# Written instruction:
Find every line in the records below that holds the word "this", and copy it out.

# Data listing:
BEGIN

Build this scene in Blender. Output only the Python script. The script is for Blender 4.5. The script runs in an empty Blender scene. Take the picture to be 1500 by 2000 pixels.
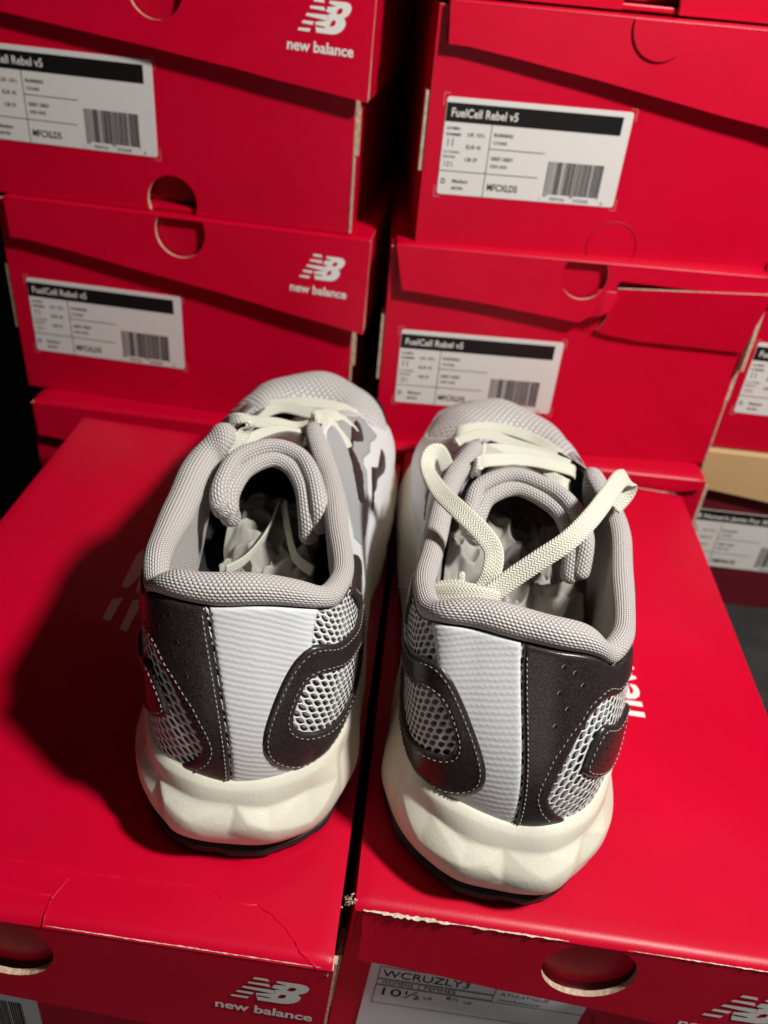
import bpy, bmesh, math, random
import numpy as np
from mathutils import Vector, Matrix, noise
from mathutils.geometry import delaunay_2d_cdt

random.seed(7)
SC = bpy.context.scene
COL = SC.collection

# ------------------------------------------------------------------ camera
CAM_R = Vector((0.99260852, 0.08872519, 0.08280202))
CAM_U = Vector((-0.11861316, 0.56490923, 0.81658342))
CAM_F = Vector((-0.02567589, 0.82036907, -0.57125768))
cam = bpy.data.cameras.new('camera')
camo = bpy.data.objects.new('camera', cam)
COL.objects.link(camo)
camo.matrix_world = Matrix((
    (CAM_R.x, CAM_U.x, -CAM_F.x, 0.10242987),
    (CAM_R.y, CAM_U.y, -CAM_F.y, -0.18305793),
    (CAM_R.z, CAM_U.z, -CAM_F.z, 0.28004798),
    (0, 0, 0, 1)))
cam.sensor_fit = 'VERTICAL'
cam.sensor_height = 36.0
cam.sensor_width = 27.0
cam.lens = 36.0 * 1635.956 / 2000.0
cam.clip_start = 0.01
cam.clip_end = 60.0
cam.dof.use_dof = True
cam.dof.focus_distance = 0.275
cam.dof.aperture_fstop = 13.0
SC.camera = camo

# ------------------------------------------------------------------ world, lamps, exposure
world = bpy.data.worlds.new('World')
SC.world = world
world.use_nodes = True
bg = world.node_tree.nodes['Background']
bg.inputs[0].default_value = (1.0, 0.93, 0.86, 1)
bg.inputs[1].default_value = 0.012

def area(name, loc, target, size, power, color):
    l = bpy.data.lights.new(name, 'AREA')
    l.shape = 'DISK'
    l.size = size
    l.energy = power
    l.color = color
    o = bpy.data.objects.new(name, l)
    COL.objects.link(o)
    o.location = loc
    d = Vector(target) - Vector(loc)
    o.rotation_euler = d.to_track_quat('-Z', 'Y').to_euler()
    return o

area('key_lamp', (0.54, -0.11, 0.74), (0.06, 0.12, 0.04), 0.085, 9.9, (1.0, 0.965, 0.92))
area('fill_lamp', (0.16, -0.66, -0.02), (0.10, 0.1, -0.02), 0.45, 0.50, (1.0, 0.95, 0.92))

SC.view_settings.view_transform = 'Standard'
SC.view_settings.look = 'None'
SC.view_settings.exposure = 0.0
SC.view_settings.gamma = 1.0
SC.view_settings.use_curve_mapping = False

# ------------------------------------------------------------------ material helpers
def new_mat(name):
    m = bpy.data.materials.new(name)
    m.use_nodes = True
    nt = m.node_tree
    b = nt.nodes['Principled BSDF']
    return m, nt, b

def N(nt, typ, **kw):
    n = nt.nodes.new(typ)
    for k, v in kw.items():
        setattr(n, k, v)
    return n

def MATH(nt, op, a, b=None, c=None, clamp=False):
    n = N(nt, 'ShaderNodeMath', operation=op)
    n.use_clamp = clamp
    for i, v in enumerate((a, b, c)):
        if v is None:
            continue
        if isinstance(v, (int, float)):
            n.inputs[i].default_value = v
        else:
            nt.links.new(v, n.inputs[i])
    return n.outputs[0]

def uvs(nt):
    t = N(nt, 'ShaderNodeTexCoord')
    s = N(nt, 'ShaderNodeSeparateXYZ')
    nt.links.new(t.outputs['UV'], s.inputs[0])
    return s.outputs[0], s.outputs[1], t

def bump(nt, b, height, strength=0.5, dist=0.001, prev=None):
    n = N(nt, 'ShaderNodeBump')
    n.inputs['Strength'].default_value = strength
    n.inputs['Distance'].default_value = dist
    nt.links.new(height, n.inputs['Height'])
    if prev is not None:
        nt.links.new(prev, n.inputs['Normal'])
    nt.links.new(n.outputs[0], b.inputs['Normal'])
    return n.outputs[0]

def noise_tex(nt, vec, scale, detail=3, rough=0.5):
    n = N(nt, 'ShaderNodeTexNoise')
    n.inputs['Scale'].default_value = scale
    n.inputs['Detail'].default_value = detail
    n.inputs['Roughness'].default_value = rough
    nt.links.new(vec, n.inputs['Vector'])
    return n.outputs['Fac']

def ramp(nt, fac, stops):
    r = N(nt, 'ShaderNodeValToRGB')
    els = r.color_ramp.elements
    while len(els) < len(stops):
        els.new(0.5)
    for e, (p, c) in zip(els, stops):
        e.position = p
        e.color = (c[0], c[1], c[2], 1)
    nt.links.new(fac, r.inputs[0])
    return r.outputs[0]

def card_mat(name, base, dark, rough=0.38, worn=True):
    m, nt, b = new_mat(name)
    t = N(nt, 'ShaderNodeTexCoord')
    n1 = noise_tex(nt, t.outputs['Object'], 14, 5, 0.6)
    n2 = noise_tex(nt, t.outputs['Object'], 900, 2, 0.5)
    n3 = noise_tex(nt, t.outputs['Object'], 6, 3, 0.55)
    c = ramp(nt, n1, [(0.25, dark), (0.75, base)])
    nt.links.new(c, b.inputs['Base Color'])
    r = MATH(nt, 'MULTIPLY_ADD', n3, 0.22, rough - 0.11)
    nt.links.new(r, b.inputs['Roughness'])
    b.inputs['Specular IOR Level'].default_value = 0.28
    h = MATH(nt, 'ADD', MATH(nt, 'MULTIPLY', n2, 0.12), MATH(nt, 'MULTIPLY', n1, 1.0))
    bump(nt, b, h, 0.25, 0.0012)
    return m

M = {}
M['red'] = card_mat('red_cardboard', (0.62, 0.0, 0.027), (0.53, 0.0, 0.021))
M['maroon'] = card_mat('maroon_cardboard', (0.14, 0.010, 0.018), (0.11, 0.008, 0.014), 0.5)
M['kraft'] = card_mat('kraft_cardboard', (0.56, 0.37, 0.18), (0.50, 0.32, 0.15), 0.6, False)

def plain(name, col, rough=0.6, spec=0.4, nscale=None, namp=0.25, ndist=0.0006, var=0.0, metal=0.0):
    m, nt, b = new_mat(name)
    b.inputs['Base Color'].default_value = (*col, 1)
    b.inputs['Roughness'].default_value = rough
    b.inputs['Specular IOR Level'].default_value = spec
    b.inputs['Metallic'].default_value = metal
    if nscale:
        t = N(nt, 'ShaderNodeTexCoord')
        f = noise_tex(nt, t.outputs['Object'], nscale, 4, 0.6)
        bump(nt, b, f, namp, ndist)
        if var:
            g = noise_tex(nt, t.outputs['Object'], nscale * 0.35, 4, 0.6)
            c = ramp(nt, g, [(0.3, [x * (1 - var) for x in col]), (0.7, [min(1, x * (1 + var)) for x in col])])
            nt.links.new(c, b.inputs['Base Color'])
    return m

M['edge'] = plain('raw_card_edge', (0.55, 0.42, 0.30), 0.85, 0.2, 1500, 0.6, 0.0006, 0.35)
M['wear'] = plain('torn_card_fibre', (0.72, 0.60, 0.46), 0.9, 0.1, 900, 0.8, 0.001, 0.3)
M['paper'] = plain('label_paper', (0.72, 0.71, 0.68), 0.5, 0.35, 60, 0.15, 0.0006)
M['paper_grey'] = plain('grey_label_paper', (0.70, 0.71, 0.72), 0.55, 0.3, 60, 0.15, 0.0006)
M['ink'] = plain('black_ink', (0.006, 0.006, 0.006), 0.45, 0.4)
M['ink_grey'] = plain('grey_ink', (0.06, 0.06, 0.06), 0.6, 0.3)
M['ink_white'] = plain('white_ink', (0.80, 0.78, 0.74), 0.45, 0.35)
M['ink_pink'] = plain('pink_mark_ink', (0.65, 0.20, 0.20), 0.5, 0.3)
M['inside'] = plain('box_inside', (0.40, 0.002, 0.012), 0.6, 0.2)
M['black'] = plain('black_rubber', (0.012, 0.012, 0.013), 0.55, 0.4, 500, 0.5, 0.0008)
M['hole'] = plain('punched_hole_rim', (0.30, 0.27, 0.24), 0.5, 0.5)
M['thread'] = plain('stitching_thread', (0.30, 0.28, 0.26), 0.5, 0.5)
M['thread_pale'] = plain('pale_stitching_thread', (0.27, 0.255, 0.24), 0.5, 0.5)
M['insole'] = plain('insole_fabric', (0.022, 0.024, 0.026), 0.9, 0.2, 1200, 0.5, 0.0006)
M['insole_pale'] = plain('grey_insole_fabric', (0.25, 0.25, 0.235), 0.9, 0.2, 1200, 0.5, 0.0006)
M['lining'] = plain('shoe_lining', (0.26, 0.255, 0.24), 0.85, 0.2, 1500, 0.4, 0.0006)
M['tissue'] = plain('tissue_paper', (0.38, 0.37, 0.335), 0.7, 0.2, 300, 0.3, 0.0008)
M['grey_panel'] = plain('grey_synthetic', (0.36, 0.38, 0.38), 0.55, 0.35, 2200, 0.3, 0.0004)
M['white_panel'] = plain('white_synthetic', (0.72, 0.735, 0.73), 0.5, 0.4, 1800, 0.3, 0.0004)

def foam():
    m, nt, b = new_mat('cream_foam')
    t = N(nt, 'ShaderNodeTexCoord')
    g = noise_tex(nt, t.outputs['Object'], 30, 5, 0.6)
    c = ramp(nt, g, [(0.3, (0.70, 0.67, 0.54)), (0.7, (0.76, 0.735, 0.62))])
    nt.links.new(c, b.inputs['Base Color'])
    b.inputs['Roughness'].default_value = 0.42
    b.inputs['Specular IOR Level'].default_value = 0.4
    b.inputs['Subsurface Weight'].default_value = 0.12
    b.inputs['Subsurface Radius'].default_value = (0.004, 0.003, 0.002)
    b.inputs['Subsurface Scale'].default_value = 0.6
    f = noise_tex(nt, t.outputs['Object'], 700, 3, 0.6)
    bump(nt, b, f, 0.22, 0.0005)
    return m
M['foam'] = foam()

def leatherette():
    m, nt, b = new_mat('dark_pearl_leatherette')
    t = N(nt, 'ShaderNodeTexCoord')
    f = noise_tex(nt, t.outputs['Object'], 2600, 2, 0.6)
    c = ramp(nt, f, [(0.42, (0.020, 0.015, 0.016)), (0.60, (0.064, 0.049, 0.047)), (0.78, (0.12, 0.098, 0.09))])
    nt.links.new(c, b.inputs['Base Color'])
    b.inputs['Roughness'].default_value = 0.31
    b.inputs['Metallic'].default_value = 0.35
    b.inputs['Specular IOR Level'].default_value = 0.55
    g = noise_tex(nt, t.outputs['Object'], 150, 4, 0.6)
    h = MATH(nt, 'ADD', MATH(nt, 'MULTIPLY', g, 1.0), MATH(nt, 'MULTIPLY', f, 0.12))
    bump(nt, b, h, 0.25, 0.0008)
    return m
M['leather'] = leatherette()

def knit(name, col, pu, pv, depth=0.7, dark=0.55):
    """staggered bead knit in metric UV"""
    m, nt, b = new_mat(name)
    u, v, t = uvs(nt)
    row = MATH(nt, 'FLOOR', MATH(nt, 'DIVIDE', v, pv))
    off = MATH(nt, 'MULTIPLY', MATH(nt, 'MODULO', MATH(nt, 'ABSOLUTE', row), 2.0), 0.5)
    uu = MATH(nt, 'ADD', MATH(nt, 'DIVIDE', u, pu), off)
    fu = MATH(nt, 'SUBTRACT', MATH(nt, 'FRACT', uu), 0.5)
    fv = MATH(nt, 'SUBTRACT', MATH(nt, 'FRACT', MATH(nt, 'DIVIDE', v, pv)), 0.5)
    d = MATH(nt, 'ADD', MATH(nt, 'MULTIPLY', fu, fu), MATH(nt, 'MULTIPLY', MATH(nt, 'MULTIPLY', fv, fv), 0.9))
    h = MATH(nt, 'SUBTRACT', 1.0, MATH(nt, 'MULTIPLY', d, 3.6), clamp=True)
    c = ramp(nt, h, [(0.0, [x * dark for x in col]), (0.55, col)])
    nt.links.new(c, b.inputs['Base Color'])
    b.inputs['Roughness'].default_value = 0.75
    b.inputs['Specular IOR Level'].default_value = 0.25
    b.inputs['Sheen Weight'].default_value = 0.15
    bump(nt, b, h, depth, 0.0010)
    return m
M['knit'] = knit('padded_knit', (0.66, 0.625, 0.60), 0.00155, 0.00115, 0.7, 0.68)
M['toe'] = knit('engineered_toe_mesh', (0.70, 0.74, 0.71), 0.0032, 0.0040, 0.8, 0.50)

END
BEGIN

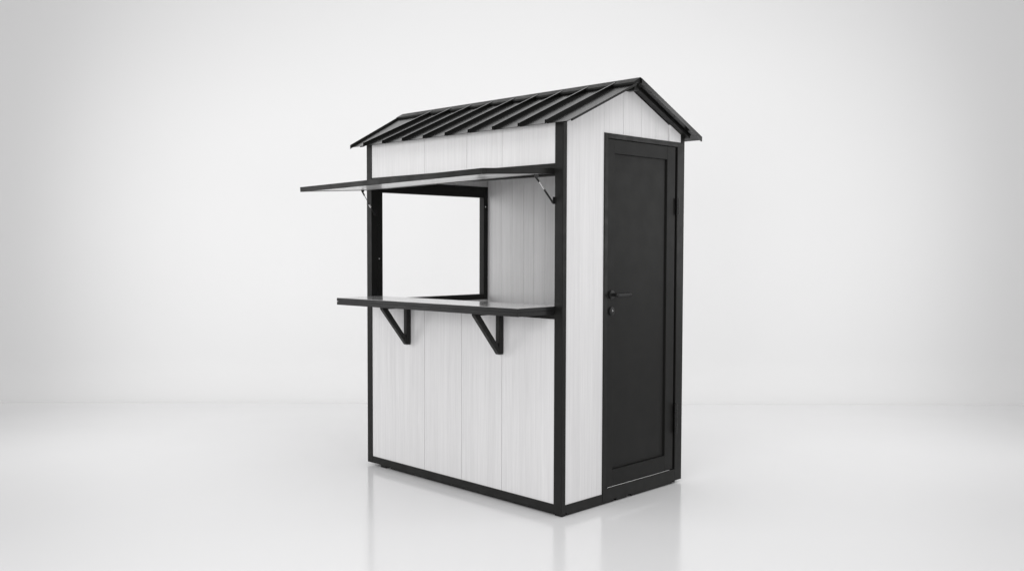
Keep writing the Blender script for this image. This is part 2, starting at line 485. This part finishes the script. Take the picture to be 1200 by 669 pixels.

END
BEGIN

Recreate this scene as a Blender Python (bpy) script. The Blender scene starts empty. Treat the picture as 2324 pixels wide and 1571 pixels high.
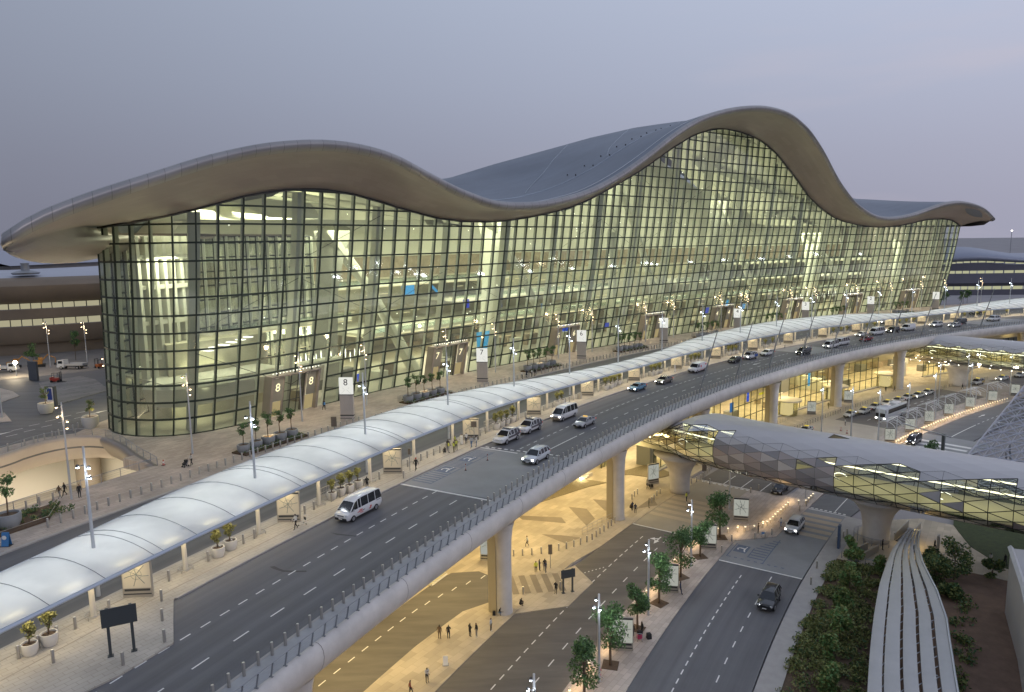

END

# Solved problem:
Build this scene in Blender. Output only the Python script. The script is for Blender 4.5. The script runs in an empty Blender scene. Take the picture to be 1500 by 2000 pixels.
Keep writing the Blender script for this image. This is part 2, starting at line 485. This part finishes the script. Take the picture to be 1200 by 669 pixels.
Recreate this scene as a Blender Python (bpy) script. The Blender scene starts empty. Treat the picture as 2324 pixels wide and 1571 pixels high.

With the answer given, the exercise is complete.